Proposer au bailleur de devenir associé à l’entreprise ou lui consentir des avantages en nature
Toujours dans l’idée d’un partage de valeurs, vous pouvez envisager d’associer pleinement le bailleur à l’exploitation de son locataire, en lui proposant d’en devenir associé : convertir une partie de la dette locative en prise de participation au capital. Autre idée originale : celle de proposer au bailleur de convertir une partie de la dette locative en avantage en nature (par exemple en consentant des nuitées d’hôtels ou des repas au bailleur et à sa famille). Attention toutefois au traitement fiscal de ce type d’accords, considérés comme des produits constatés d’avance, qu’il faudra anticiper au bilan et traiter notamment sur le plan de la TVA.

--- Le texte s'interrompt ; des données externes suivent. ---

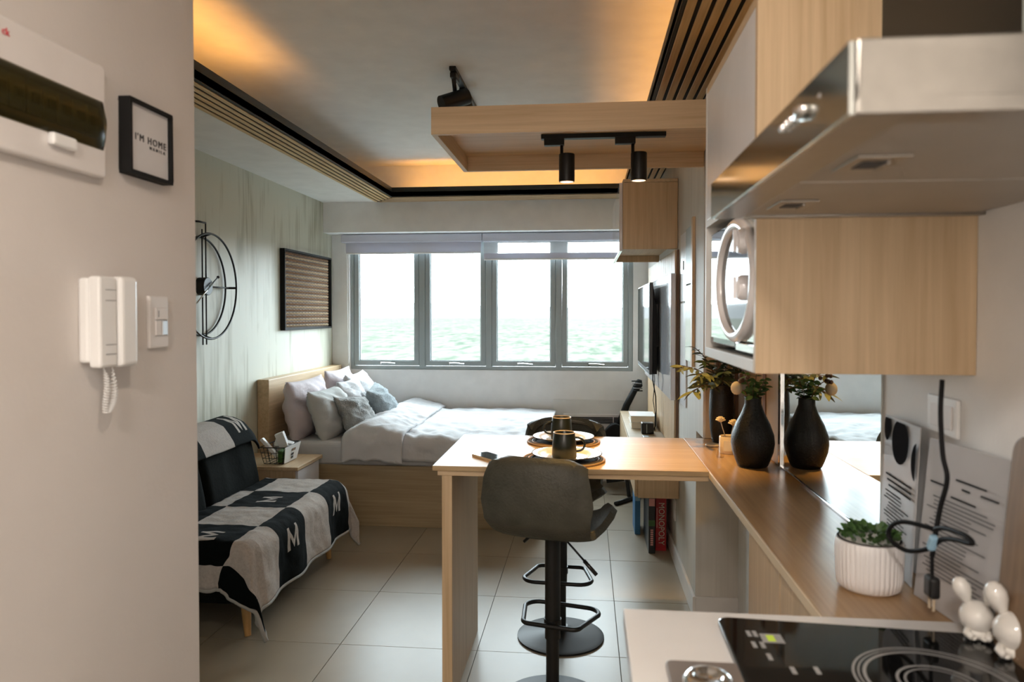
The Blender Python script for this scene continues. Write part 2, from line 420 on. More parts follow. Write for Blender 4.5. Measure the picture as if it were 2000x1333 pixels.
# ================================================================== SETTING
XL, YW, XR, XK = -2.24, 6.25, .515, .70     # left wall, window wall, right wall, kitchen wall
ZS, ZC = 2.384, 2.66                         # soffit, upper ceiling
floor = struct('floor', 'grout', [(-2.35, .80, -1.4, 6.45, -.08, -.003)])
tile_me = None
for i in range(-3, 4):
    for j in range(-9, 6):
        x0, y0 = -1.0609+.6*i, 3.6408+.6*j
        a, b_, c, d = max(x0, XL), min(x0+.6, XK), max(y0, -1.3), min(y0+.6, YW)
        if b_-a < .03 or d-c < .03: continue
        g = .0016
        full = (b_-a > .599 and d-c > .599)
        if full and tile_me is not None:
            o = bpy.data.objects.new('tile', tile_me); COL.objects.link(o); o.parent = floor; o.location = (x0+.3, y0+.3, 0)
        else:
            cx, cyy = (a+b_)/2, (c+d)/2
            bb = B().box(a-cx+g, b_-cx-g, c-cyy+g, d-cyy-g, -.003, 0)
            o = bb.build('tile', 'tile', floor, local=True, bevel=.0008, seg=1); o.location = (cx, cyy, 0)
            if full: tile_me = o.data
struct('wall_left', 'feature', [(XL-.12, XL, 1.67, YW+.2, -.003, ZC+.1)])
struct('wall_back', 'wall', [(-2.36, .9, YW, YW+.2, -.003, .945), (-2.36, -2.075, YW, YW+.2, .945, ZC+.1), (.392, .9, YW, YW+.2, .945, ZC+.1), (-2.075, .392, YW, YW+.2, 2.14, ZC+.1)])
struct('trim_1', 'wall', [(XL, XR, 6.04, YW, 2.128, ZS)])                  # beam over the window
struct('wall_right', 'beigewall', [(XR, .85, 3.49, YW+.2, -.003, ZC+.1), (XR, .85, 3.29, 3.49, .885, ZC+.1)])
struct('wall_kitchen', 'wall', [(XK, .85, -1.4, 3.289, -.003, ZC+.1)])
struct('wall_recess', 'wall', [(XK+.012, .85, 3.29, 3.489, -.003, .884)])
struct('wall_front', 'wall', [(-2.36, .85, -1.5, -1.3, -.003, ZC)])
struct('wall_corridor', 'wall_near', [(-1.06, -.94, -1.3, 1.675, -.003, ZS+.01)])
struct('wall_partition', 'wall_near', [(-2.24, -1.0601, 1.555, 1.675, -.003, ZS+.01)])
# ceiling: lower soffit with a rectangular cove
X0, X1, Y0, Y1 = -1.567, .285, 1.75, 5.775       # inner edge of the cove
A0, A1, A2, A3 = -1.94, .445, 1.50, 5.93           # riser
ceiling = struct('ceiling', 'ceil', [
    (XL, X0, -1.3, YW, ZS, ZS+.035), (X1, .85, -1.3, YW, ZS, ZS+.035), (X0, X1, -1.3, Y0, ZS, ZS+.035), (X0, X1, Y1, YW, ZS, ZS+.035),
    (XL, A0, -1.3, YW, ZS+.035, ZC), (A1, .85, -1.3, YW, ZS+.035, ZC), (A0, A1, -1.3, A2, ZS+.035, ZC), (A0, A1, A3, YW, ZS+.035, ZC),
    (XL-.1, .85, -1.4, YW+.2, ZC, ZC+.1)])
# black upstand of the cove
bl = B(); t = .012; zt = 2.456
bl.box(X0-t, X0, Y0-t, Y1+t, ZS-.004, zt); bl.box(X1, X1+t, Y0-t, Y1+t, ZS-.004, zt); bl.box(X0, X1, Y0-t, Y0, ZS-.004, zt); bl.box(X0, X1, Y1, Y1+t, ZS-.004, zt)
bl.build('black_edging', 'cove_black', ceiling)
# slats under the soffit: dark ground plus individual slats
gr = B(); zb = ZS-.0005
gr.box(-1.772, X0-t, 1.70, 6.03, zb-.003, zb); gr.box(X1+t, .513, .9, 6.03, zb-.003, zb); gr.box(X0-t, X1+t, Y1+t, 6.03, zb-.003, zb)
gr.build('slat_backing', 'blackmatt', ceiling)
def slat(x0, x1, y0, y1, mat):
    B().box(x0, x1, y0, y1, ZS-.010, ZS-.0035).build('slat', mat, ceiling, bevel=.0015, seg=1)
for k in range(5):
    x = X0-t-.030-k*.0405
    slat(x+.001, x+.0245, 1.70, Y1+t+.010+k*.046+.01, 'slat_y')
    x = X1+t+.003+k*.0435
    slat(x, x+.029, .95, Y1+t+.010+k*.046+.01, 'slat_y')
    y = Y1+t+.004+k*.048
    slat(X0-t-k*.0405+.002, X1+t+k*.0435-.002, y+.0, y+.031, 'slat_x')
# skirting along the right wall
struct('baseboard_right', 'skirting', [(XR-.014, XR, 3.476, YW, 0, .10)], bevel=.003)
struct('baseboard_kitchen', 'skirting', [(XR, XK+.012, 3.478, 3.49, 0, .10)], bevel=.003)

# window: frame, four casements with panes
win = thing('window_1', (-.84, 6.30, .945), None, None); win['kind'] = 'structure'
WX0, WX1, WZ0, WZ1 = -2.075, .392, .945, 2.14
fb = B(); yA, yB = 6.262, 6.335
edges = [-2.075, -1.4335, -.845, -.2385, .392]
fb.box(WX0, WX1, yA, yB, WZ0, WZ0+.03); fb.box(WX0, WX1, yA, yB, WZ1-.04, WZ1)
fb.box(WX0, WX0+.028, yA, yB, WZ0+.03, WZ1-.04); fb.box(WX1-.038, WX1, yA, yB, WZ0+.03, WZ1-.04)
for e in edges[1:4]: fb.box(e-.026, e+.026, yA, yB, WZ0+.03, WZ1-.04)
fb.build('window_frame', 'alu', win, bevel=.003)
for k in range(4):
    a = (WX0+.032) if k == 0 else edges[k]+.03
    c = (WX1-.042) if k == 3 else edges[k+1]-.03
    s = B(); z0, z1 = WZ0+.034, WZ1-.044; w = .042
    for q in [(a, c, 6.268, 6.325, z0, z0+w), (a, c, 6.268, 6.325, z1-w, z1), (a, a+w, 6.268, 6.325, z0+w, z1-w), (c-w, c, 6.268, 6.325, z0+w, z1-w)]: s.box(*q)
    so = s.build('sash', 'alu', win, bevel=.004)
    B().box(a+w-.004, c-w+.004, 6.30, 6.306, z0+w-.004, z1-w+.004).build('pane', 'pane', so)
    gk = B(); q = .005
    for c4 in [(a+w, c-w, z0+w, z0+w+q), (a+w, c-w, z1-w-q, z1-w), (a+w, a+w+q, z0+w+q, z1-w-q), (c-w-q, c-w, z0+w+q, z1-w-q)]:
        gk.box(c4[0], c4[1], 6.285, 6.2985, c4[2], c4[3])
    gk.build('gasket', 'alu_dark', so)
    hx = (a+c)/2-.02
    h = B(); h.box(hx-.035, hx-.025, 6.258, 6.268, z0+.010, z0+.032); h.tube([(hx-.03, 6.256, z0+.024), (hx+.02, 6.250, z0+.026), (hx+.10, 6.252, z0+.018)], .0055, 8)
    h.build('handle', 'chrome', so)
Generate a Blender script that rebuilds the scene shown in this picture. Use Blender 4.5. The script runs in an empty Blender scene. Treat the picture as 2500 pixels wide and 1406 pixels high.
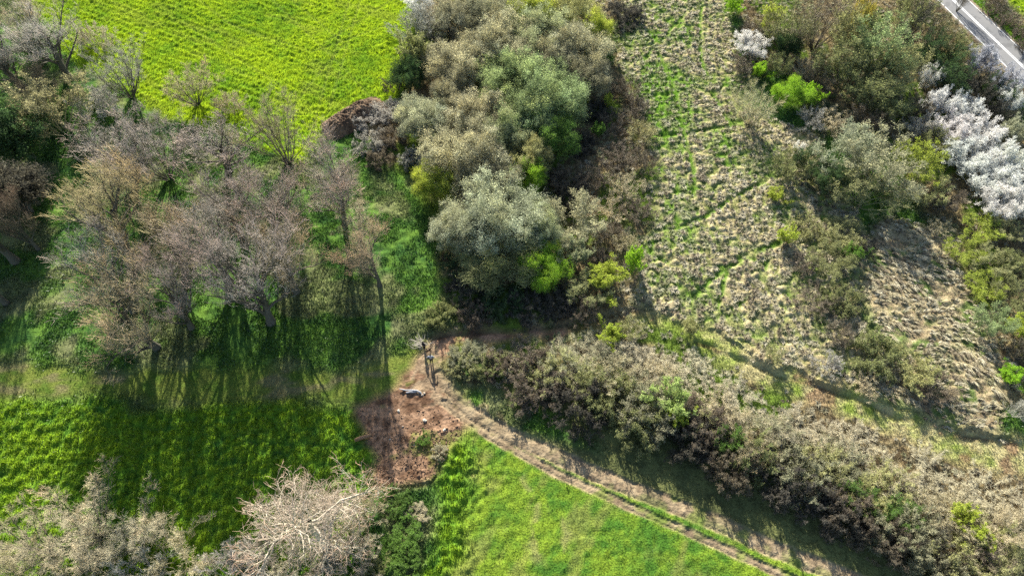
import bpy, math, random
import numpy as np
from mathutils import Vector, Matrix
# ------------------------------------------------------------------ camera, sky, sun
S = bpy.context.scene
COL = S.collection
CAMH = 75.0; FPX = 1690.0; TILT = math.radians(34.5)
cd = bpy.data.cameras.new('camera'); cam = bpy.data.objects.new('camera', cd); COL.objects.link(cam)
cam.location = (0, 0, CAMH); cam.rotation_euler = (TILT, 0, 0)
cd.sensor_width = 36; cd.lens = 36 * FPX / 2500; cd.clip_end = 6000; cd.clip_start = 0.5
S.camera = cam
SUN_EL = math.radians(25); SUN_AZ = math.radians(10)          # sun stands behind the scene, a little to the left
w = bpy.data.worlds.new('World'); S.world = w; w.use_nodes = True
nt = w.node_tree; bg = nt.nodes['Background']
sky = nt.nodes.new('ShaderNodeTexSky'); sky.sky_type = 'NISHITA'; sky.sun_disc = False
sky.sun_elevation = SUN_EL; sky.sun_rotation = -SUN_AZ
nt.links.new(sky.outputs[0], bg.inputs[0]); bg.inputs[1].default_value = 0.075
sl = bpy.data.lights.new('sun', 'SUN'); sl.energy = 5.0; sl.angle = math.radians(0.5); sl.color = (1.0, 0.95, 0.84)
so = bpy.data.objects.new('sun', sl); COL.objects.link(so)
sd = Vector((-math.sin(SUN_AZ) * math.cos(SUN_EL), math.cos(SUN_AZ) * math.cos(SUN_EL), math.sin(SUN_EL)))
so.rotation_euler = sd.to_track_quat('Z', 'Y').to_euler()
so.location = (-30, 150, 90)
S.view_settings.view_transform = 'Standard'; S.view_settings.look = 'None'
S.view_settings.exposure = 1.68; S.view_settings.gamma = 1
S.cycles.max_bounces = 5; S.cycles.diffuse_bounces = 2; S.cycles.transmission_bounces = 3; S.cycles.glossy_bounces = 1
S.cycles.use_adaptive_sampling = False; S.cycles.use_denoising = False; S.cycles.sample_clamp_indirect = 3
RNG = np.random.default_rng(7)
ct, st = math.cos(TILT), math.sin(TILT)

def G(px, py, h=0.0):
    """ground point (m) seen at a place of the photograph, for a plane h metres up; and the view depth"""
    y = -(py - 703.0) / FPX; k = (CAMH - h) / (ct - y * st)
    return (px - 1250.0) / FPX * k, (y * ct + st) * k, k

def GP(pts): return np.array([G(a, b)[:2] for a, b in pts])

# ------------------------------------------------------------------ noise
def _hash(ix, iy, seed):
    ix = ix.astype(np.int64); iy = iy.astype(np.int64)
    n = (ix * 374761393 + iy * 668265263 + seed * 1442695041) & 0xffffffff
    n = ((n ^ (n >> 13)) * 1274126177) & 0xffffffff
    n = n ^ (n >> 16)
    return (n & 0xffffff) / float(0x1000000)

def vnoise(x, y, sc, seed):
    x = x / sc; y = y / sc; ix = np.floor(x); iy = np.floor(y); fx = x - ix; fy = y - iy
    fx = fx * fx * (3 - 2 * fx); fy = fy * fy * (3 - 2 * fy)
    a = _hash(ix, iy, seed); b = _hash(ix + 1, iy, seed); c = _hash(ix, iy + 1, seed); d = _hash(ix + 1, iy + 1, seed)
    return (a * (1 - fx) + b * fx) * (1 - fy) + (c * (1 - fx) + d * fx) * fy

def fbm(x, y, sc, seed, o=3):
    r = 0; amp = 1; tot = 0
    for i in range(o):
        r = r + amp * vnoise(x + 13.7 * i, y - 7.1 * i, sc / 2 ** i, seed + i); tot += amp; amp *= .55
    return r / tot

def worley(x, y, sc, seed):
    x = x / sc; y = y / sc; ix = np.floor(x); iy = np.floor(y)
    best = np.full(x.shape, 9.0); cid = np.zeros(x.shape)
    for dx in (-1, 0, 1):
        for dy in (-1, 0, 1):
            jx = ix + dx; jy = iy + dy
            cx = jx + .15 + .7 * _hash(jx, jy, seed); cy = jy + .15 + .7 * _hash(jx, jy, seed + 5)
            d = (x - cx) ** 2 + (y - cy) ** 2; h = _hash(jx, jy, seed + 9)
            m = d < best; best = np.where(m, d, best); cid = np.where(m, h, cid)
    return np.sqrt(best), cid

def inpoly(x, y, P):
    r = np.zeros(x.shape, bool); n = len(P); j = n - 1
    for i in range(n):
        xi, yi = P[i]; xj, yj = P[j]
        if yi != yj:
            r ^= ((yi > y) != (yj > y)) & (x < (xj - xi) * (y - yi) / (yj - yi) + xi)
        j = i
    return r

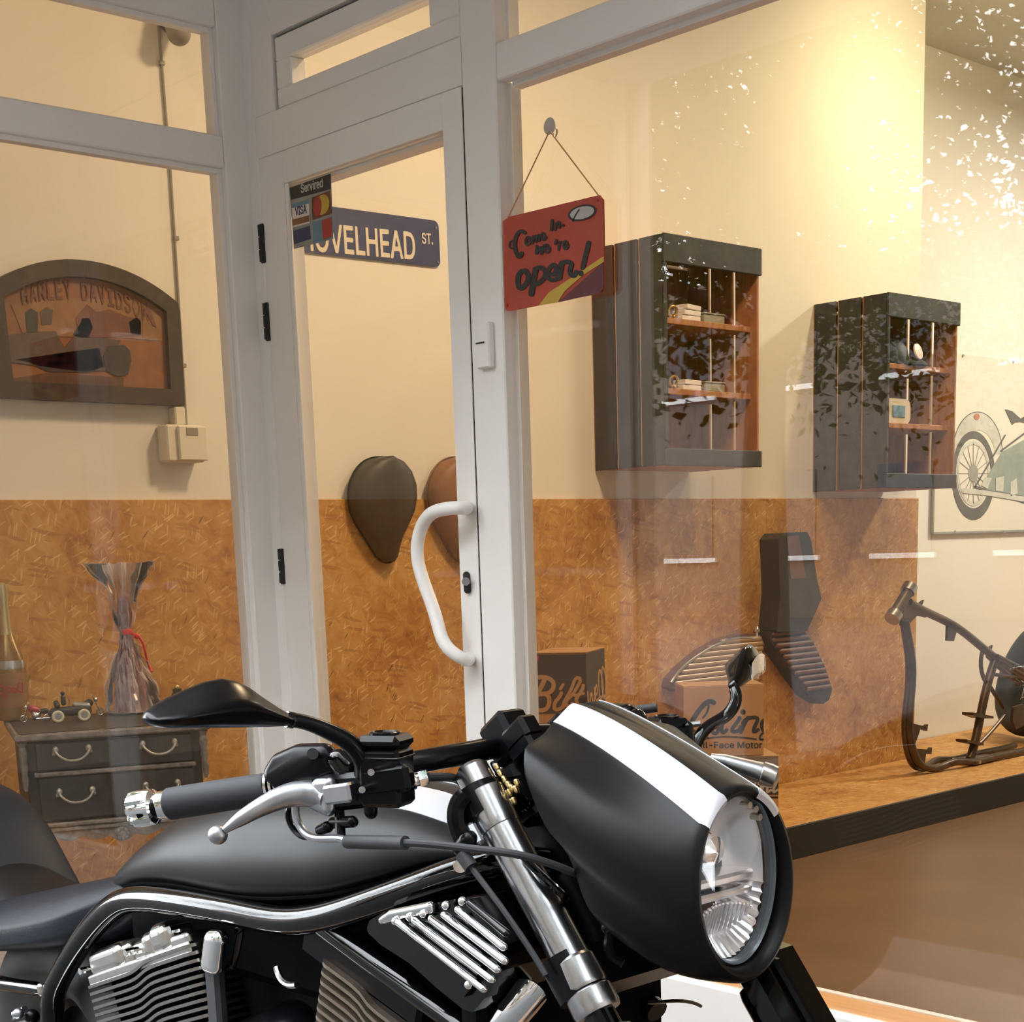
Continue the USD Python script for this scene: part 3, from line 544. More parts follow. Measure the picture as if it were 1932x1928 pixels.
a, b = AX(*q(165, 525), DX+.0085), AX(*q(295, 490), DX+.0085); part(st, 'card_text', text_on('VISA', a, b-a, Z3, height=.018, depth=.0005), 'sign_blue', smooth=False)
sk('card_field', [[(355, 320), (560, 240), (585, 500), (365, 575)]], 'pic_red', 1); sk('card_circle', [Polygon([q(480+78*math.cos(t), 400+115*math.sin(t)-20*math.cos(t)) for t in np.linspace(0, 6.28, 30)])], 'sign_yellow', 2)
sk('card_circle', [Polygon([q(425+45*math.cos(t), 420+110*math.sin(t)-12*math.cos(t)) for t in np.linspace(0, 6.28, 30)])], 'print_red', 3)
sk('card_field', [[(145, 700), (330, 640), (345, 790), (155, 850)]], 'sign_blue', 1); sk('card_field', [[(365, 600), (590, 535), (598, 780), (370, 850)]], 'case_blue', 1); sk('card_circle', [[(470, 580), (580, 545), (590, 760), (490, 800)]], 'print_red', 2)
# the red open sign hanging inside the right window
OX = DX+.007
os_ = thing('open_sign', 'red hanging open sign with black script and a yellow stripe inside the window', 'sign', (OX, 2.32, 1.8)); PO = (OX-.003, 0, 0)
def oz(pts): return [(930+x/3.6453, 220+y/3.645) for x, y in pts]
board = Polygon(oz([(72, 720), (110, 690), (700, 548), (740, 540), (762, 570), (768, 970), (768, 1180), (740, 1215), (130, 1335), (95, 1335), (84, 1300)]))
def od(nm, polys, mat, lvl, t=.0008): part(os_, nm, decal(polys, PO, Xn, t, .0006*lvl), mat, smooth=False)
od('board', [board], 'sign_red', -3, .003)
od('purple_corner', [Polygon(oz([(455, 1278), (766, 1000), (768, 1180), (740, 1213)]))], 'sign_purple', 3); od('yellow_stripe', [Polygon(oz([(320, 1300), (390, 1210), (768, 960), (768, 1000), (620, 1095), (500, 1200), (450, 1278)]))], 'sign_yellow', 3)
od('oval_logo', [Polygon([oz([(620+95*math.cos(t), 662+52*math.sin(t)-18*math.cos(t))])[0] for t in np.linspace(0, 6.28, 30)])], 'oval_grey', 3); od('oval_rim', [Polygon([oz([(620+97*math.cos(t), 662+54*math.sin(t)-18*math.cos(t))])[0] for t in np.linspace(0, 6.28, 30)]).difference(Polygon([oz([(620+84*math.cos(t), 662+43*math.sin(t)-16*math.cos(t))])[0] for t in np.linspace(0, 6.28, 30)])), stroke(oz([(600, 640), (570, 690), (555, 720)]), 2)], 'print_black', 4)
S = lambda pts, w: stroke(oz(pts), w/3.645*1.3)
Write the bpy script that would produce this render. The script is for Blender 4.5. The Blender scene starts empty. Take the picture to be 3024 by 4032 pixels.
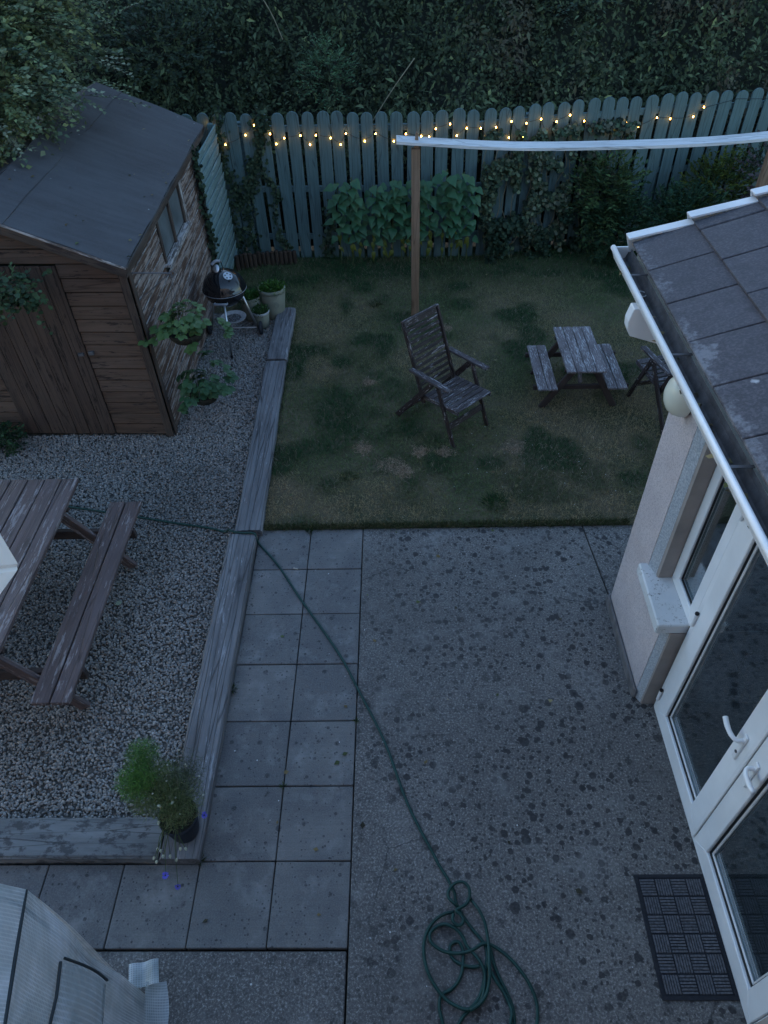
import bpy, bmesh, math, random
import numpy as np
from mathutils import Vector, Matrix, Euler
random.seed(7); RNG = np.random.default_rng(7)
S = bpy.context.scene; COL = S.collection; R = math.radians

# ---------------------------------------------------------------- camera
cd = bpy.data.cameras.new('camera'); cam = bpy.data.objects.new('camera', cd); COL.objects.link(cam)
cd.sensor_fit = 'HORIZONTAL'; cd.sensor_width = 36; cd.lens = 33.28; cd.clip_start = .03; cd.clip_end = 600
def cam_axes(p, r, y):
    f0 = Vector((math.sin(y), math.cos(y), 0)); rt = Vector((math.cos(y), -math.sin(y), 0)); u0 = Vector((0, 0, 1))
    f = f0*math.cos(p)-u0*math.sin(p); u = u0*math.cos(p)+f0*math.sin(p)
    return rt*math.cos(r)+u*math.sin(r), u*math.cos(r)-rt*math.sin(r), f
ca, cb, cc = cam_axes(.7803, -.0389, -.0327)
m = Matrix((ca, cb, -cc)).transposed().to_4x4(); m.translation = Vector((.3272, -4.2802, 4.4361))
cam.matrix_world = m; S.camera = cam

# ---------------------------------------------------------------- light: blue dusk under an even sky
W = bpy.data.worlds.new('World'); S.world = W; W.use_nodes = True
wn = W.node_tree; bg = wn.nodes['Background']
sky = wn.nodes.new('ShaderNodeTexSky'); sky.sky_type = 'NISHITA'; sky.sun_disc = False
SUN_EL, SUN_ROT = 8.0, -25.0
sky.sun_elevation = R(SUN_EL); sky.sun_rotation = R(SUN_ROT); sky.ozone_density = 2.0; sky.air_density = 1.0; sky.dust_density = .4
tn_ = wn.nodes.new('ShaderNodeMixRGB'); tn_.blend_type = 'MULTIPLY'; tn_.inputs[0].default_value = 1; tn_.inputs[2].default_value = (1.07, 1.065, 1.10, 1)   # cool white balance of the dusk picture
wn.links.new(sky.outputs[0], tn_.inputs[1]); wn.links.new(tn_.outputs[0], bg.inputs[0]); bg.inputs[1].default_value = .15
sl = bpy.data.lights.new('sun', 'SUN'); sl.energy = .05; sl.angle = R(25); sl.color = (1, .93, .85)
so = bpy.data.objects.new('sun', sl); COL.objects.link(so)
so.rotation_euler = Vector((math.sin(R(SUN_ROT))*math.cos(R(SUN_EL)), math.cos(R(SUN_ROT))*math.cos(R(SUN_EL)), math.sin(R(SUN_EL)))).to_track_quat('Z', 'Y').to_euler()
S.view_settings.view_transform = 'Standard'; S.view_settings.look = 'None'; S.view_settings.gamma = 1
S.view_settings.use_curve_mapping = False; S.view_settings.exposure = 2.1
S.render.engine = 'CYCLES'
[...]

Demander la révision triennale du loyer à la baisse
On pense généralement, à tort, que la révision triennale du loyer du bail commercial prévue par le Code de commerce n’est ouverte qu’au bailleur, pour solliciter des augmentations de loyer tous les trois ans. Or cette faculté légale de révision triennale est en réalité ouverte également au locataire. Les conditions sont réunies car l’on ne prévoit pas de retour de la fréquentation touristique avant plusieurs années et l’accélération des habitudes de télétravail risquent d’affecter durablement le dynamisme de certains centres d’affaires.
Accentuer la pression sur le bailleur en sollicitant l’ouverture d’une conciliation
Si le bailleur n’est sensible à aucun argument, il est possible de le mettre sous pression en demandant au tribunal de commerce l’ouverture d’une procédure de conciliation. L’objectif de cette procédure est de parvenir à un accord amiable entre l’entreprise et ses principaux créanciers, pour résoudre les difficultés rencontrées. Le conciliateur désigné par le tribunal est bien souvent un administrateur judiciaire, et il s’avère généralement un négociateur persuasif aux côtés de l’avocat du locataire. Attention toutefois : cette procédure n’est pas permise pour les entreprises en état de cessation des paiements depuis plus de 45 jours.
Ne pas craindre les procédures judiciaires
Enfin, en cette période de crise, il ne faut pas craindre le passage par une procédure judiciaire. Ceux qui l’ont vécue le savent : ce n’est pas parce que le bailleur délivre un commandement de payer, voire assigne son locataire, que ce dernier se trouve condamné à être expulsé. Il est naturellement possible de se défendre dans ces procédures et notamment de solliciter des délais (jusqu’à deux ans) pour apurer la dette locative. Or les magistrats se montrent généralement enclins à consentir ces délais dans le contexte des difficultés actuelles. On ajoutera que les magistrats ordonnent le plus souvent aux parties, dans le cadre de ces procédures, de rencontrer un médiateur/conciliateur judiciaire : ces discussions sous la protection du tribunal sont souvent l’occasion de parvenir à un accord équilibré entre les parties.